**** Records ****

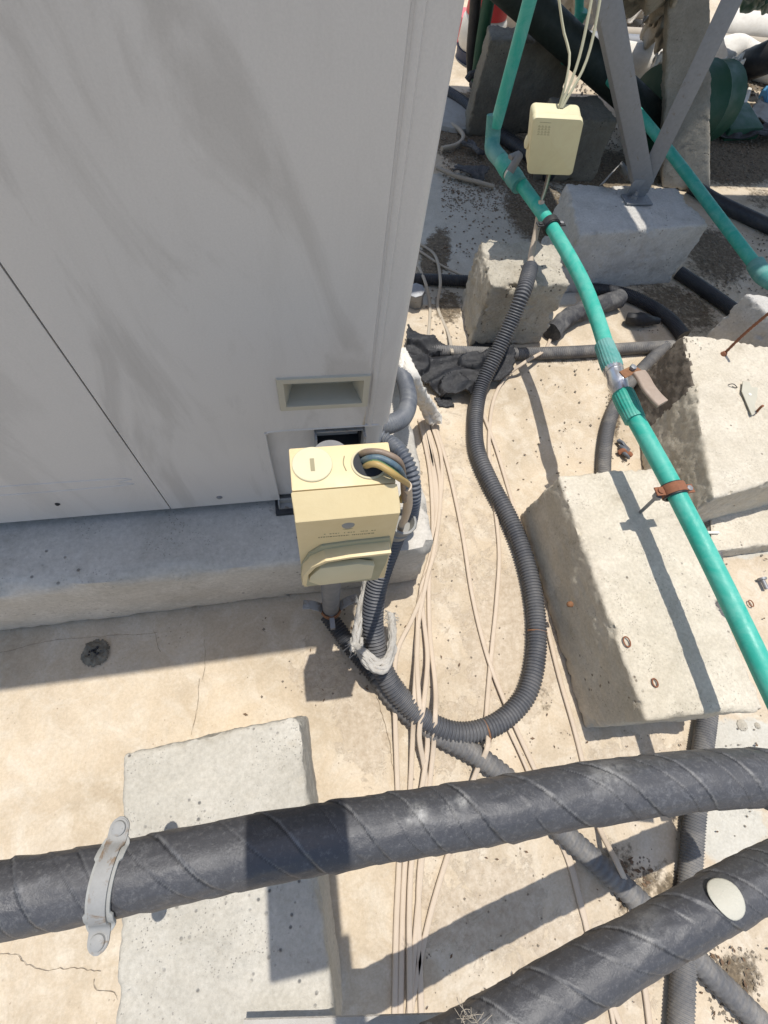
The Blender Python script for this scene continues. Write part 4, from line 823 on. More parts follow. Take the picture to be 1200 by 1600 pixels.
# ================================================================== JUNCTION BOX
jc = [W(832, 176, .62), W(911, 179, .62), W(893, 268, .46), W(822, 264, .46)]
jb = thing('junction_box', sum(jc, Vector())/4, 'cream plastic junction box with rounded corners held up by its wires above the green pipe', 'junction box')
ex, ey = (jc[1]-jc[0]+jc[2]-jc[3])/4, (jc[0]-jc[3]+jc[1]-jc[2])/4; nv = ex.cross(ey).normalized(); cj = sum(jc, Vector())/4
def rrect(c, ex, ey, r, off, n=6, sc=1.0):
    lx, ly = ex.length*sc, ey.length*sc; ux, uy = ex.normalized(), ey.normalized(); pts = []
    for qx, qy, a0 in ((1, 1, 0), (-1, 1, 90), (-1, -1, 180), (1, -1, 270)):
        for k in range(n+1):
            a = math.radians(a0+90*k/n); pts.append(c+ux*(qx*(lx-r)+math.cos(a)*r)+uy*(qy*(ly-r)+math.sin(a)*r)+off)
    return pts
g = G(); g.prism(rrect(cj, ex, ey, .014, nv*.0), tuple(nv*.016)); jl = obj('cover', g, 'jbox', jb, bevel=.0025, smooth=50)
g = G(); g.prism(rrect(cj, ex, ey, .016, nv*-.034, sc=.98), tuple(nv*.033)); jbb = obj('base', g, 'jbox', jb, bevel=.002, smooth=50)
for sx in (-.45, .5):
    g = G(); g.lathe(cj-ey*.93-nv*.022+ex*sx, -ey.normalized(), [(0, .017), (.006, .0165), (.009, .012), (.014, .011), (.016, .007)], 20); obj('gland', g, 'jbox', jbb)
g = G(); g.lathe(cj-ex*.95-nv*.022-ey*.2, -ex.normalized(), [(0, .017), (.006, .016), (.009, .010)], 20); obj('gland', g, 'jbox', jbb)
g = G(); random.seed(5)
for r_ in range(5):
    for k in range(4 if r_ else 1):
        p = cj+nv*.0163+ey*(.80-.085*r_)+ex*(-.72+.13*k); wd = ex.length*(.05 if r_ else .22)
        if r_ == 0: p = cj+nv*.0163+ey*.86+ex*-.5
        g.obox(p, ex.normalized()*wd, ey.normalized()*.0006, nv*.0003)
        if r_: g.obox(p+ey*.035, ex.normalized()*wd*.7, ey.normalized()*.0005, nv*.0003)
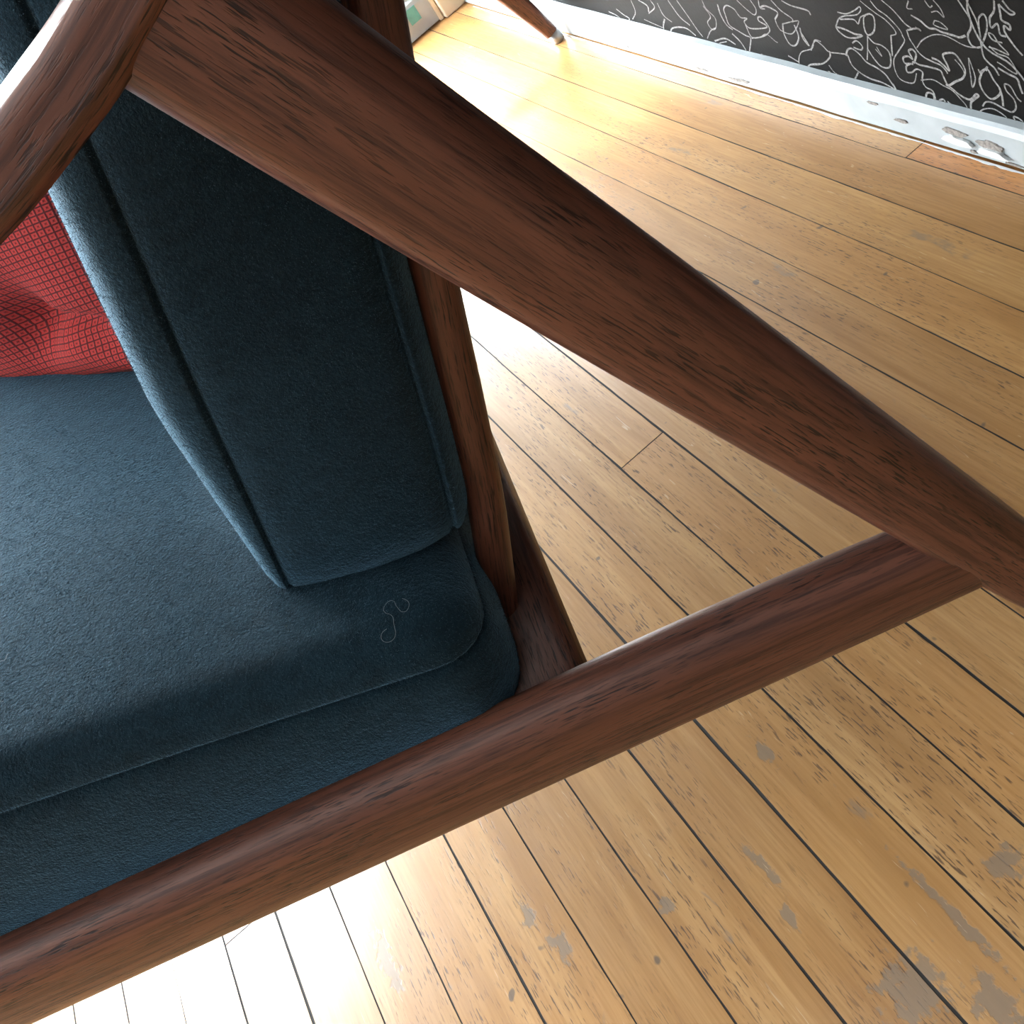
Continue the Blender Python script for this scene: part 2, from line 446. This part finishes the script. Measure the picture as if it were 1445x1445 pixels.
# flaked paint on the right skirting: bare hollows with lifted flakes, and the old paint line on the boards
rch = random.Random(11)
def blob(name, y, z, ry, rz, mat, x, th, seed, parent):
    r_ = random.Random(seed); n = 26; vs = []; fs = []
    for lay in (0, 1):
        for k in range(n):
            t = 2 * math.pi * k / n; rr = 1 + .45 * mnoise.noise(Vector((math.cos(t) * 1.6 + seed * 3.1, math.sin(t) * 1.6, lay * .3))) + r_.uniform(-.07, .07)
            vs.append((x - th * lay, y + ry * rr * math.cos(t), max(.0045, z + rz * rr * math.sin(t))))
    fs.append(tuple(range(n))); fs.append(tuple(range(n, 2 * n)))
    for k in range(n): fs.append((k, (k + 1) % n, n + (k + 1) % n, n + k))
    o = link_mesh(name, vs, fs, mat, None, smooth=False); o.parent = parent; return o
xf = XW - .013
for i, (y, z, ry, rz) in enumerate([(.795, .0245, .016, .0035), (.752, .021, .015, .0045), (.905, .033, .008, .0018), (.868, .020, .009, .002)]):
    blob('bare_chip', y, z, ry, rz, CHIP, xf + .0004, .0016, i + 5, BB)
    if i < 2: blob('paint_flake', y - .002, z - .008, ry * 1.1, .0042, FLAKE, xf + .0002, .0034, i + 50, BB)
for i in range(9):
    y = rch.uniform(.5, 1.95)
    blob('bare_chip', y, rch.uniform(.006, .012), rch.uniform(.004, .016), rch.uniform(.001, .0024), CHIP, xf + .0004, .0016, 100 + i, BB)
# ragged line of white wall paint left on the edge of the last board
vs, fs = [], []
n = 220
for i in range(n + 1):
    y = .45 + 1.5 * i / n
    w = .0016 + .0022 * mnoise.noise(Vector((y * 22, 0, 0))) + .0018 * mnoise.noise(Vector((y * 90, 3, 0)))
    x1 = xf - .0015; vs += [(x1, y, .0004), (x1, y, .0011), (x1 - max(.0006, w), y, .0011), (x1 - max(.0006, w), y, .0004)]
for i in range(n):
    for k in range(4): fs.append((i * 4 + k, i * 4 + (k + 1) % 4, i * 4 + 4 + (k + 1) % 4, i * 4 + 4 + k))
link_mesh('paint_smear', vs, fs, FLAKE, None, smooth=False).parent = BB

T1 = tag(box('trim_1', (.512, YF - .028, 0.0), (XW - .0005, YF, 2.4), CREAM, None, .003), 'cream painted corner post', None, 'structure')
T2 = box('bead', (.503, YF - .018, .0), (.511, YF, 2.4), CREAM, None, .002); T2.parent = T1
TP = box('tape_scrap', (.455, YF - .0165, .026), (.477, YF - .0152, .052), TEAL, None); TP.parent = BF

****

## Stated goal
Work through the records above line by line and count those that hold the string "script". Give only the result.

## Expected answer
2